The stage and the actors can be set up even with the tone barrier playing, but not one bit more than those two things; that's because the connection between your mind and the demon mind must be completely undistracted and very intense and focused to create the night terror. Even the slightest distraction rolls the three-minute timer back to 00:00:00.
NOTE |  Higher frequency tones can actually be heard while dreaming. When I hear it, I immediately realize that my body is not in the environment of my dream, but in bed, next to my screeching iPhone. That's been fun when I have had face-to-face confrontations with demons who are not made up characters in the dreams, but as real as I am in it. I haven't seen that tornado again ever since I laughed in its 80-story face, which I had the presence of mind to do thanks to frequenters approaching 2000 Hz.
Like everything demons do, their attempts were quite novel. They have altered their song, giving it a catchy rhythmic cadence that makes it preferred listening over the rather disjointed and disharmonic tone barrier score. They even employed live actors—that's right, real people, who have joined in on the dream. They are given direction (presumably, by spoken word, and not mind-melding song) on how to interact with me. Most of the time, the tone barrier will break the connection between the demons singing to me and the demons speaking to the actors. This has resulted in a night of passion with one of the actions, which demons could do nothing to stop, being unable to know what I was doing (because the tone barrier was preventing them from a connection with me—apparently, the dream space is created by one demon, while another observes and directs.

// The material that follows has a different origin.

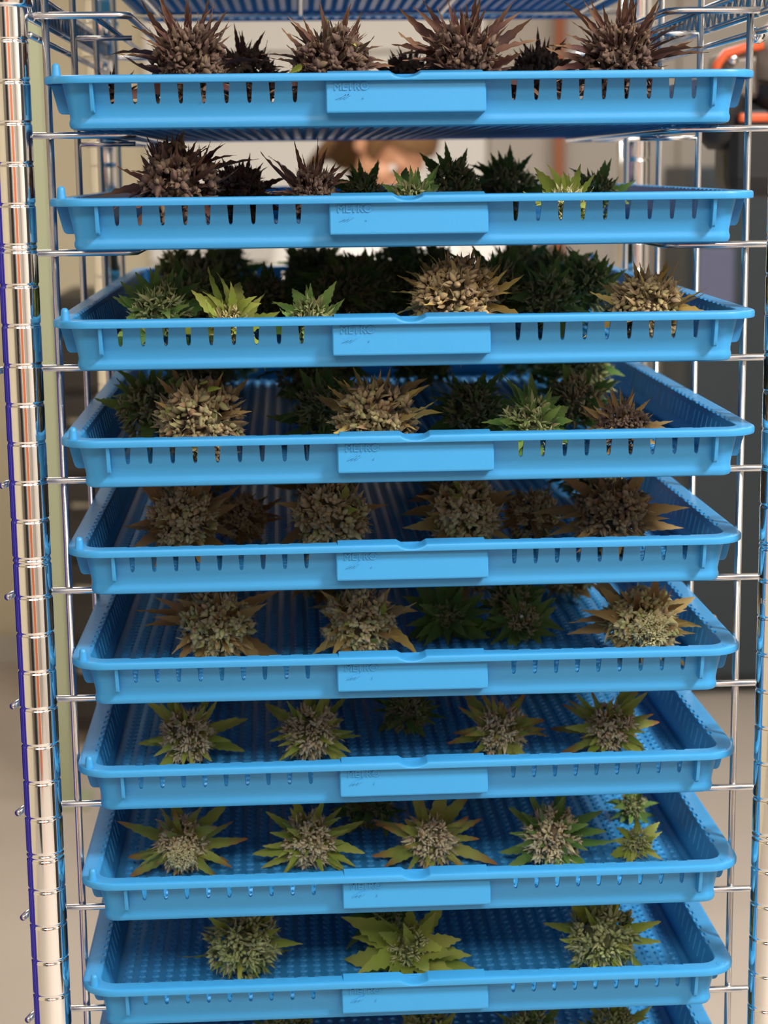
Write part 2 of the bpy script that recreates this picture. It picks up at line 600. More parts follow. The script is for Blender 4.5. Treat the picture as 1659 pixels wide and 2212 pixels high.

So, if the one that observes and directs gets disconnected, he can't tell the one creating the space to stop creating it nor can he tell a certain actor I have come to know to stop doing that thing that makes me feel so alive every time it's done like it was my first time or something.).


Unfortunately for demons, the tone barrier not only prevents night terrors, but also makes you lucid to their attempt to create them. I was able to observe some of their attempts to workaround the barrier by modifying their song and its delivery. Yes, I actually heard them trying to direct my emotions, focus and thinking via their trademark melodic chant right in my ear. I am convinced that is a human first.
NOTE | What I learned from hearing their song with my conscious mind established as fact that demons have to prepare a victim for susceptibility to their song decades in advance before they can direct their mind with it. That means that, even if night terrors have only been a problem for you one, single time, you have for sure been a victim of clandestine demonic activity since the day you became a proficient speaker of your native language. That's age 5, at the latest.
You can't improve on a 100% perfect solution; but, you can add value on top of it. When coupled with what I have learned from the tone barrier scores and deployment configurations that actually prevented all types of ambient demonic activity (drama dreams, etc.) before demons worked around them, I believe my observations will enable me to create a tone barrier score that will prevent all forms of ambient demonic activity as successfully as it prevents night terrors. That means keeping them out of your head altogether—not just when they intend to induce trauma, as it now only does for certain.

Future plans
Because the tone barrier works the very first time you try it, it would only take a night to make a lifetime believer out of a victim of night terrors. Convincing those without the problem (that is, those who do not perceive they have it yet) in order to potentially reveal it would be harder. A demon's nightly work is usually capped by incognation.

The idea has a gimmick-factor of about 101, so even the desperate would find it quite a stretch to believe that turning their iPhone into an obnoxious bed partner would be helpful to a problem as big as the one they have. In fact, it would come across as downright stupid to even suggest it.

Imagine having a solution to a world-wide problem that is sure-fire, but sounds about as ridiculous
as anyone can imagine. That on top of a demon problem. Ugh.